** Begin Available data **
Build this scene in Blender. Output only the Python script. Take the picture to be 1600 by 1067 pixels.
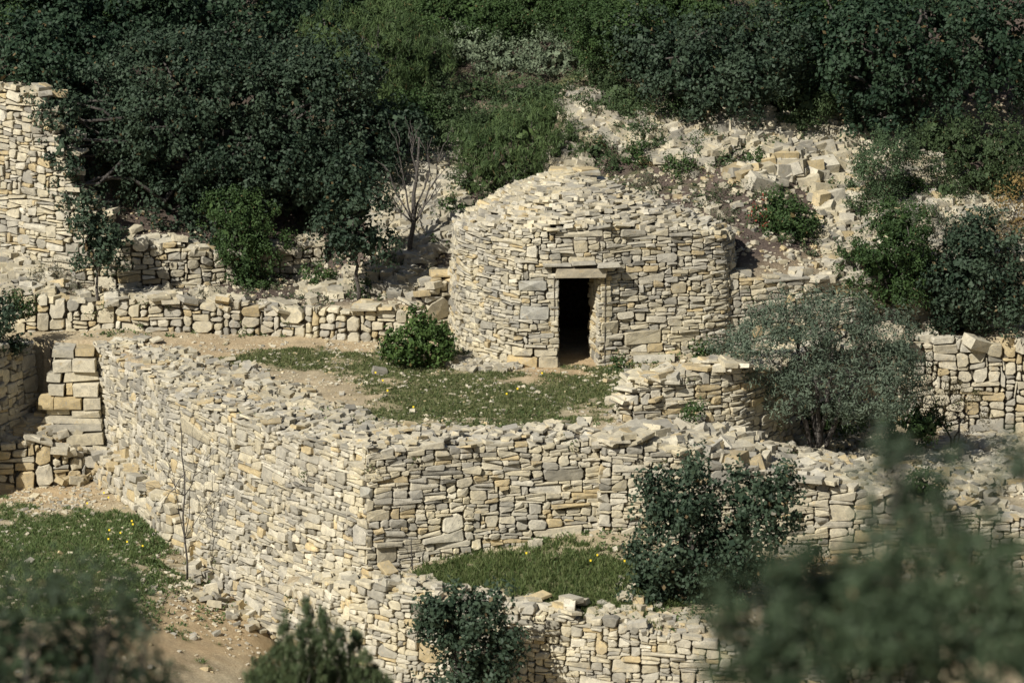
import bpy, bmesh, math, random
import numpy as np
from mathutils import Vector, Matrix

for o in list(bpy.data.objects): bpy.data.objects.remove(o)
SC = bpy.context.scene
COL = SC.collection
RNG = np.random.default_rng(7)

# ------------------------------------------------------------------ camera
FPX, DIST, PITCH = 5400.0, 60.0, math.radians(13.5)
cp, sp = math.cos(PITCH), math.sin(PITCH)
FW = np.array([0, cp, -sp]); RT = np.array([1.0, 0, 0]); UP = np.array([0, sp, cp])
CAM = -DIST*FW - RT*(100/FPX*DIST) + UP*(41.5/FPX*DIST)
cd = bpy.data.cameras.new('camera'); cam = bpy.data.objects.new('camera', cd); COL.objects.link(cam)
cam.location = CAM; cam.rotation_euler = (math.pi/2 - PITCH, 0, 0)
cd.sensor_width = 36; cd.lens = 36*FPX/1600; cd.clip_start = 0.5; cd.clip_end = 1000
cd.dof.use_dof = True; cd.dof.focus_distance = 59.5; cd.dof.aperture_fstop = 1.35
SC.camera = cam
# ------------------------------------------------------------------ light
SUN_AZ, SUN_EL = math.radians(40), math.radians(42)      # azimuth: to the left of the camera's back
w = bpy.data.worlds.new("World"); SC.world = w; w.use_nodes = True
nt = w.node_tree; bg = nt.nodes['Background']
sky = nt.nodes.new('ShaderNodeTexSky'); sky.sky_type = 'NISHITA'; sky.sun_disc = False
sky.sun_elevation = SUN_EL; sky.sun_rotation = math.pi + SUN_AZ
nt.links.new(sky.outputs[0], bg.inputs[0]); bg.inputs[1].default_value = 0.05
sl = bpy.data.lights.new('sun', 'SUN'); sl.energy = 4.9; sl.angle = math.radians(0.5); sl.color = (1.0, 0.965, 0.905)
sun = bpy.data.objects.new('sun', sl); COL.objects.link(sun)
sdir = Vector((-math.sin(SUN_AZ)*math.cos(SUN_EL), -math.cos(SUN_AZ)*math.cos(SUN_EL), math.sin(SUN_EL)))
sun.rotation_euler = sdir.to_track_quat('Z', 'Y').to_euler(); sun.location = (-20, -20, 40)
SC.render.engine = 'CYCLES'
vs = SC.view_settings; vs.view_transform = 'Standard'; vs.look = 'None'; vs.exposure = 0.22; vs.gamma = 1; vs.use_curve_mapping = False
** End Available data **
* **Written problem**
Your task is to reproduce all of the material exactly. The pictures stay out.

* **Response**
Build this scene in Blender. Output only the Python script. Take the picture to be 1600 by 1067 pixels.
import bpy, bmesh, math, random
import numpy as np
from mathutils import Vector, Matrix

for o in list(bpy.data.objects): bpy.data.objects.remove(o)
SC = bpy.context.scene
COL = SC.collection
RNG = np.random.default_rng(7)

# ------------------------------------------------------------------ camera
FPX, DIST, PITCH = 5400.0, 60.0, math.radians(13.5)
cp, sp = math.cos(PITCH), math.sin(PITCH)
FW = np.array([0, cp, -sp]); RT = np.array([1.0, 0, 0]); UP = np.array([0, sp, cp])
CAM = -DIST*FW - RT*(100/FPX*DIST) + UP*(41.5/FPX*DIST)
cd = bpy.data.cameras.new('camera'); cam = bpy.data.objects.new('camera', cd); COL.objects.link(cam)
cam.location = CAM; cam.rotation_euler = (math.pi/2 - PITCH, 0, 0)
cd.sensor_width = 36; cd.lens = 36*FPX/1600; cd.clip_start = 0.5; cd.clip_end = 1000
cd.dof.use_dof = True; cd.dof.focus_distance = 59.5; cd.dof.aperture_fstop = 1.35
SC.camera = cam
# ------------------------------------------------------------------ light
SUN_AZ, SUN_EL = math.radians(40), math.radians(42)      # azimuth: to the left of the camera's back
w = bpy.data.worlds.new("World"); SC.world = w; w.use_nodes = True
nt = w.node_tree; bg = nt.nodes['Background']
sky = nt.nodes.new('ShaderNodeTexSky'); sky.sky_type = 'NISHITA'; sky.sun_disc = False
sky.sun_elevation = SUN_EL; sky.sun_rotation = math.pi + SUN_AZ
nt.links.new(sky.outputs[0], bg.inputs[0]); bg.inputs[1].default_value = 0.05
sl = bpy.data.lights.new('sun', 'SUN'); sl.energy = 4.9; sl.angle = math.radians(0.5); sl.color = (1.0, 0.965, 0.905)
sun = bpy.data.objects.new('sun', sl); COL.objects.link(sun)
sdir = Vector((-math.sin(SUN_AZ)*math.cos(SUN_EL), -math.cos(SUN_AZ)*math.cos(SUN_EL), math.sin(SUN_EL)))
sun.rotation_euler = sdir.to_track_quat('Z', 'Y').to_euler(); sun.location = (-20, -20, 40)
SC.render.engine = 'CYCLES'
vs = SC.view_settings; vs.view_transform = 'Standard'; vs.look = 'None'; vs.exposure = 0.22; vs.gamma = 1; vs.use_curve_mapping = False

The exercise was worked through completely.